» WHAT YOU SHOULD DO
Return, exactly as written, every line from the first line of the data below through the line that contains "COL = sc.collection".

» SUPPLIED MATERIAL
+ + + + + + +
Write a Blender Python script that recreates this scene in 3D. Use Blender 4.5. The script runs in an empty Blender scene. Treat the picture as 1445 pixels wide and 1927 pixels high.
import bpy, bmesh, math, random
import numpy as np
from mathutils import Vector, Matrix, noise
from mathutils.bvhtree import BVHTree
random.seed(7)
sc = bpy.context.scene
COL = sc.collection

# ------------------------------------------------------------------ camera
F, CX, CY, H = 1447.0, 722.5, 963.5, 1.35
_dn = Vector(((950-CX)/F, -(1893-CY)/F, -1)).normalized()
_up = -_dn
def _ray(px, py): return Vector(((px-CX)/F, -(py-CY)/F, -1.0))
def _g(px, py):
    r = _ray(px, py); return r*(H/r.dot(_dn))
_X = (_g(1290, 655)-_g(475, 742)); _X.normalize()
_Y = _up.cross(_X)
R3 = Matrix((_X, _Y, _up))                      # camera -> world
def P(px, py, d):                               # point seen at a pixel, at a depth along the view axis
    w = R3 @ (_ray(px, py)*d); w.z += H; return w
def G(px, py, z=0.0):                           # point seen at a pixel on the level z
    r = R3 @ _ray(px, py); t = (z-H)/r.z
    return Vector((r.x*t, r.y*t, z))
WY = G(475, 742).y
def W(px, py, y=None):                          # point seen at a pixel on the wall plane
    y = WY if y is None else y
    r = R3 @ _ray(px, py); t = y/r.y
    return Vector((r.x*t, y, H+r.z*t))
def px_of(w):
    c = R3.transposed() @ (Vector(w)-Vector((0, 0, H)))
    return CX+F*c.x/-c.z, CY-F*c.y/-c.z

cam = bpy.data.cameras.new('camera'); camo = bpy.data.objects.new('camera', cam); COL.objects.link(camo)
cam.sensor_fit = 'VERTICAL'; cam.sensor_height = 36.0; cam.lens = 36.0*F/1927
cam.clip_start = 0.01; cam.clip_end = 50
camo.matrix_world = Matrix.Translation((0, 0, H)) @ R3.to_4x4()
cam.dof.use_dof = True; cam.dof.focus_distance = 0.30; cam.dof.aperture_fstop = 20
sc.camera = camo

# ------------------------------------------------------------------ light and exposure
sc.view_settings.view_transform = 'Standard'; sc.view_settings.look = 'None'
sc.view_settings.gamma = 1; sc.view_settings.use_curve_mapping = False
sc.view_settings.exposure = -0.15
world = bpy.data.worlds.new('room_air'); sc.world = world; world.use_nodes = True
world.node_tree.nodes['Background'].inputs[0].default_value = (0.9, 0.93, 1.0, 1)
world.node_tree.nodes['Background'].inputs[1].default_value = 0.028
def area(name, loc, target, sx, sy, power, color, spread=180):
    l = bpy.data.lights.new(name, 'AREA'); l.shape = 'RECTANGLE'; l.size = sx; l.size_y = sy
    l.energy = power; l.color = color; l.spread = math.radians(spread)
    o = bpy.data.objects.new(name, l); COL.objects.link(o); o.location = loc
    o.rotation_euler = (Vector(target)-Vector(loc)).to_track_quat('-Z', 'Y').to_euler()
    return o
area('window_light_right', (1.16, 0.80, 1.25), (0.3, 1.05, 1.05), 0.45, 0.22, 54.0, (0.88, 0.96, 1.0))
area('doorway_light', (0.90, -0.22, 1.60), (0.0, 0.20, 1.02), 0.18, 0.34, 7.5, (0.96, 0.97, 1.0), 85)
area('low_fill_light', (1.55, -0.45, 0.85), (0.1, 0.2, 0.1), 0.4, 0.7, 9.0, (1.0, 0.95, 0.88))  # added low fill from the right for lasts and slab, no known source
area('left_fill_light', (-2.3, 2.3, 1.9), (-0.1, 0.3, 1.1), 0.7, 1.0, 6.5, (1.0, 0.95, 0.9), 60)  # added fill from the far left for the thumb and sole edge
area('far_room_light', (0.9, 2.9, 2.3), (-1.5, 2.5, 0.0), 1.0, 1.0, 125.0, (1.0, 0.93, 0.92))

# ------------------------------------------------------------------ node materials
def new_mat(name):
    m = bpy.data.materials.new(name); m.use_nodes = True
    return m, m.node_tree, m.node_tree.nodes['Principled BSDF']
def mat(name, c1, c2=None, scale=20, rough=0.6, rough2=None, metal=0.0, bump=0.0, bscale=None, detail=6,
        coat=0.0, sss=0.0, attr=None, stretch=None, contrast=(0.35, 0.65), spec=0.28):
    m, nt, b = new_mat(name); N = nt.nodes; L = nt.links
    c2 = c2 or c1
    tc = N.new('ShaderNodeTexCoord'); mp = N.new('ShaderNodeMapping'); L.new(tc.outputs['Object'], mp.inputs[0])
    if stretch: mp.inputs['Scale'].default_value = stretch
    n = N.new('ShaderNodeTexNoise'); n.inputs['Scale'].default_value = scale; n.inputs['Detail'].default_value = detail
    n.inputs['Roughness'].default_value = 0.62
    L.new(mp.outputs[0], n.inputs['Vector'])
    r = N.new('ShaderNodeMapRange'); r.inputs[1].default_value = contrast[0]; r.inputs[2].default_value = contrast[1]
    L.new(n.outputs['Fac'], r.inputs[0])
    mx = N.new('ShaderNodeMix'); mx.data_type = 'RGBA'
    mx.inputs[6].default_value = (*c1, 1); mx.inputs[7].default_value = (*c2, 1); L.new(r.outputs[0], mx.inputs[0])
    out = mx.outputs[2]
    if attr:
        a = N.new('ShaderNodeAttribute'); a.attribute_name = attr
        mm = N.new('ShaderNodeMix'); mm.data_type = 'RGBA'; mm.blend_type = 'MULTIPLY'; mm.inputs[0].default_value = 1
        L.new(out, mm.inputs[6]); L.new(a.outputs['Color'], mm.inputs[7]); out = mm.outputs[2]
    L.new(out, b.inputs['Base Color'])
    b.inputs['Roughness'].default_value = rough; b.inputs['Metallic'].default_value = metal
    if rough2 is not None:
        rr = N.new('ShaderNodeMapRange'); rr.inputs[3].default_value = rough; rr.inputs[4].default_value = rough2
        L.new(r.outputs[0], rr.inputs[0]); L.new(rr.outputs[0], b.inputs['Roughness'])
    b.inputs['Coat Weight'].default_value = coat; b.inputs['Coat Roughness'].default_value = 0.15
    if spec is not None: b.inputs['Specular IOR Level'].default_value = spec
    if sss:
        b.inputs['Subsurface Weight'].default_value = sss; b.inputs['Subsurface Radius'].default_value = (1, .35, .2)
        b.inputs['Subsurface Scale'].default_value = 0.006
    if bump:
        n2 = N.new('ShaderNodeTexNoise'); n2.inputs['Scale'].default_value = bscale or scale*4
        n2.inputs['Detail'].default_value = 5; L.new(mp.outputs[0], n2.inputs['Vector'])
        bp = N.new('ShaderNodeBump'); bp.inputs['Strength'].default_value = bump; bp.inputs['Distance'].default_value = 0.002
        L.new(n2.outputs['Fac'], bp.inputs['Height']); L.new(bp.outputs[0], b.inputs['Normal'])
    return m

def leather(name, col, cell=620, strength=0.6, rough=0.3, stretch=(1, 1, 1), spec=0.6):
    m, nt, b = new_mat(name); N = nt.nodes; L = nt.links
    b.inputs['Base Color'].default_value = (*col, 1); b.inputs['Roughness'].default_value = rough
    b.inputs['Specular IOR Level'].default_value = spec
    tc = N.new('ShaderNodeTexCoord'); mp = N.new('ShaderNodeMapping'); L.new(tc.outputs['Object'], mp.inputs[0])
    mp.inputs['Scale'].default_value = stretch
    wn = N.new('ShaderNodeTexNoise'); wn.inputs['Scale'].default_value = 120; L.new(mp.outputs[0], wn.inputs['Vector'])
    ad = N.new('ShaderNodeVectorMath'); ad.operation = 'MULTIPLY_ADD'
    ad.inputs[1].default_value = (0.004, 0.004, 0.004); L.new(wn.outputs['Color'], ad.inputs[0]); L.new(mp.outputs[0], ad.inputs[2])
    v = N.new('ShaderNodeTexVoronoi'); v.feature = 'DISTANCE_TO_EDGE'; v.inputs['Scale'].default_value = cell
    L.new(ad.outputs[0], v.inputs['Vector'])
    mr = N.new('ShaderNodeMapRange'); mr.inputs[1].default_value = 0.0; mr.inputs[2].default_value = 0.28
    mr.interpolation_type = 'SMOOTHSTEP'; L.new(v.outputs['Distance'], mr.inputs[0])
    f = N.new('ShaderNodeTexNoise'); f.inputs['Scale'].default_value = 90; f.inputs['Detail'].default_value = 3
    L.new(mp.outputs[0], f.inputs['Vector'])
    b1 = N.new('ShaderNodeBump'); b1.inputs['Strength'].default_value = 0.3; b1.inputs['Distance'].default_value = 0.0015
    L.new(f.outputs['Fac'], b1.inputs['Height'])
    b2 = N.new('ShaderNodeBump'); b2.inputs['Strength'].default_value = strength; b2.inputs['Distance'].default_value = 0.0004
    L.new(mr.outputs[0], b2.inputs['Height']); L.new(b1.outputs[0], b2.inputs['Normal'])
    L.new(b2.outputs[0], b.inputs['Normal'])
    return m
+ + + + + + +
» OUTPUT FOR THIS EXERCISE
Write a Blender Python script that recreates this scene in 3D. Use Blender 4.5. The script runs in an empty Blender scene. Treat the picture as 1445 pixels wide and 1927 pixels high.
import bpy, bmesh, math, random
import numpy as np
from mathutils import Vector, Matrix, noise
from mathutils.bvhtree import BVHTree
random.seed(7)
sc = bpy.context.scene
COL = sc.collection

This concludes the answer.